Tanggap terhadap panggilan jihad, atau dalam bahasa lain dikenal dengan istilah Ruhul istijabah. Sungguh merupakan sebuah kalimat yang sangat mudah diucapkan. Bahkan oleh anak usia dini seklaipun. Namun menghunjamkan sikap dalam jiwa kita barangkali merupakan pekerjaan yang tidak mudah. Karena ruhul istijabah ternyata tak cukup direalisasikan dengan hanya menyumbangkan materi berupa uang, misalnya. Atau berupa wakaf tanah, misalnya. Atau mungkin hanya berupa motivasi saja. Sungguh hal itu bukanlah satu-satunya indikasi bahwa kita merupakan ummat yang tanggap terhadap panggilan jihad. Tanggap terhadap panggilan jihad harus diwujudkan dengan aktivitas yang nyata. Diwujudkan dengan kontribusi pemikiran berarti dan gagasan yang cerdas. Diwujudkan dengan sense of belonging, yang berarti bahwa Islam adalah agama haq milik kita, Allah tujuan kita, Muhammad teladan kita, Qur’an tuntunan kita jihad jalan kita dan syahid cita tertinggi kita. Subhaanalloh.
Dalam urusan apapun, tanpa kecuali dalam urusan dakwah. Terkadang kenyataan tak berbanding lurus dengan harapan. Terkadang teori tak sejalan dengan praktek. Terkadang janji tak mewujud dalam bukti. Dan terkadang, azzam kita tak menjelma dalam karya nyata. Maka bukanlah hal yang mustahil bila diantara kita yang jelas-jelas tahu dan paham bahwa seruan jihad itu harus dipenuhi, namun respon dan sensitivitas kita untuk merealisasikannya masih sangat tipis dan rentan.
Sebagai contoh, banyak diantara kita yang merasa diri terlalu dibebani dengan tugas-tugas da’wah. Banyak diantara para ummahat yang menjadikan kesibukan mengurus rumah tangga menjadi satu-satunya senjata alasan untuk menyatakan bahwa dirinya tak bisa memenuhi sebuah tugas da’wah. Banyak diantara para mahasiswa yang “uring-uringan” akibat IP-nya anjlok gara-gara terkuras oleh aktivitasnya sebagai pimpinan ormawa (organisasi mahasiswa). Bahkan banyak diantara kita yang akhirnya memilih diam ketika seruan untuk berda’wah tiba, hanya gara-gara tidak punya ongkos untuk menempuh perjalanan menuju tempat tujuan.
Pembaca setia. Lagi-lagi sebuah keniscayaan bahwa jalan dakwah sangatlah terjal dan berliku. Bahwa amanah dakwah itu sangatlah tinggi menjulang.

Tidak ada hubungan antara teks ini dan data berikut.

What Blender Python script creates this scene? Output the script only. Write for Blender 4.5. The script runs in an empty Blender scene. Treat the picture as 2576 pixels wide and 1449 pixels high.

Bahwa untuk sebuah keberhasilan dakwah itu memerlukan rentang yang panjang dan pengorbanan yang nyata. Maka adalah benar bahwa ketangguhan seorang penyeru dakwah itu memang wajib adanya. Karena beban dakwah yang memuncak tak kan mungkin diimbangi dengan kekuatan yang apa adanya. Beban dakwah yang tak ubahnya sebuah bukit terjal itu tidaklah mungkin didaki hanya dengan energi yang terbatas.
Tetapi saudaraku. Sebuah aksioma yang sering kita dengar dan kita temukan dalam pendakian menuju keberhasilan dakwah, adanya berbagai permasalahn dan rintangan. Permasalahan yang timbul dari diri sendiri, dari keluarga, dari dunia luar dan berjuta permasalahan lainnya. Atau bisa jadi permasalahan itu hadir sebagi wujud keterbatasan materi, wujud keterbatasan sumberdaya manusia, dan lain sebagainya. Dan mengenai hal ini, barangkali kita patut meyakini dengan seyakin-yakinnya dengan pertolongan Allah yang tak mungkin ingkar. Kita bisa renungi dalam perkatan indah-Nya sebagai berikut.
Karena sesungguhnya sesudah kesulitan itu ada kemudahan, sesungguhnya sesudah kesulitan itu ada kemudahan (Al-Insyirah, 94:5-6)
Kiranya, patut kita renungi satu pepatah dalam bahasa Sunda. Hayu Rancagé, Tong Éléh ku Panonpoé. Kurang lebih, maknanya adalah bahwa kita semestinya lebih sigap. lebih tanggap. Lebih responsif. Karena kegagalan, pada umumnya bermula dari kemalasan. Dari keengganan.
Allohu ‘alam bish showaab. Semoga bermanfaat.